Information shown start

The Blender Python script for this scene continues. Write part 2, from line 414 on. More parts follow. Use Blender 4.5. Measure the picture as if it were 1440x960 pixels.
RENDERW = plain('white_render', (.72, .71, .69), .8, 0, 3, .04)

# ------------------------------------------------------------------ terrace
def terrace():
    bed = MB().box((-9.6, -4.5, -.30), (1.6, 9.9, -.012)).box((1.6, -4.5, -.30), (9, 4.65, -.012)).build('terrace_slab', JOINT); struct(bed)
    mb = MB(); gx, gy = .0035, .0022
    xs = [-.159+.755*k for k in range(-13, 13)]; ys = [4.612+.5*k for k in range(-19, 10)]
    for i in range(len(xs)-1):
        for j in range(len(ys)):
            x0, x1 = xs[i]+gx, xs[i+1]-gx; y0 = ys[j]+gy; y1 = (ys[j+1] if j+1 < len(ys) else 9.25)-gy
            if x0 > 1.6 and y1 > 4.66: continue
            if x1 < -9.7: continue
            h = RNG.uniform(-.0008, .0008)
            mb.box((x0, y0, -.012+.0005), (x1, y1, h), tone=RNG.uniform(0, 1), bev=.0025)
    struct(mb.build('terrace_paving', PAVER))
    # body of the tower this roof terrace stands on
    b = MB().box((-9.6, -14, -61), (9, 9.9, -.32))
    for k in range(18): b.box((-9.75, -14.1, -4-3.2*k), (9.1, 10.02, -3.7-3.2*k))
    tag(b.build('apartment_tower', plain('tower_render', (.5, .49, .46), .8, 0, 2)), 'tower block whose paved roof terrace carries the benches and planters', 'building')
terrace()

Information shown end

### What you need to do
Check each line above for the string "this", then copy the ones that have it.

### Result
The Blender Python script for this scene continues. Write part 2, from line 414 on. More parts follow. Use Blender 4.5. Measure the picture as if it were 1440x960 pixels.
    # body of the tower this roof terrace stands on